Understanding what kind of regulatory state/capitalism China represents can be an arduous task, and the issue is still under debate. This article uses a dynamic regulatory perspective to examine how the Chinese government has changed its roles of governance and relationships with global companies. Obviously, the changes would depend on the type, scope, power and other case-by-case intricacies of global companies. Using statistics across the 100 largest global companies chosen from Fortune's Global 500, this article explores the central tendency and relationship between regulators and global companies in China. As the evidence tends to suggest, in no respect can China's regulatory choices be looked upon as those of the regulatory state represented in the literature. The regulatory tactics of the Chinese government have merely allowed it to utilize the professional/technical expertise of the more well-established and/or credible foreign actors and regulators. The Chinese government has never its compromised long-term national goals or interests.
China is emerging as a market economy institutionally, as well as economically and politically. The entrance of global companies from established capitalist countries is part of the reason for China’s institutional evolution, but the state’s overriding desire to remain in control to protect and act in the national interest means that a commandand- control developmental orientation should be seen as largely overriding, or at the very least supplementing, what may appear to be an acceptance of a market-friendly regulatory orientation.

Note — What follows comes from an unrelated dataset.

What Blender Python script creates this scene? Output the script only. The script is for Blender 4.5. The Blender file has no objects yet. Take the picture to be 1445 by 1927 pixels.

As China goes through a process of institutional evolution, the state is employing approaches from different regulatory capitalist traditions. It defies clear categorization at this stage of its development. Instead, it should be best understood in terms of the aim of the regulations rather than the exercising of them. In this sense, China is best conceived as a form of developmental state. The state has a developmental, rather than regulatory, orientation despite increasingly employing regulations to meet its goals.
Just as China should not be seen as converging on a western form of the regulatory state and regulatory capitalism, nor may it easily be conceived as a developmental state in the mould of the East Asian states that emerged earlier. Its increasing integration with the world economy, its acceptance of foreign direct investment and its accession to the World Trade Organization mean that a preference for state guidance is being reconciled with regulatory capitalism.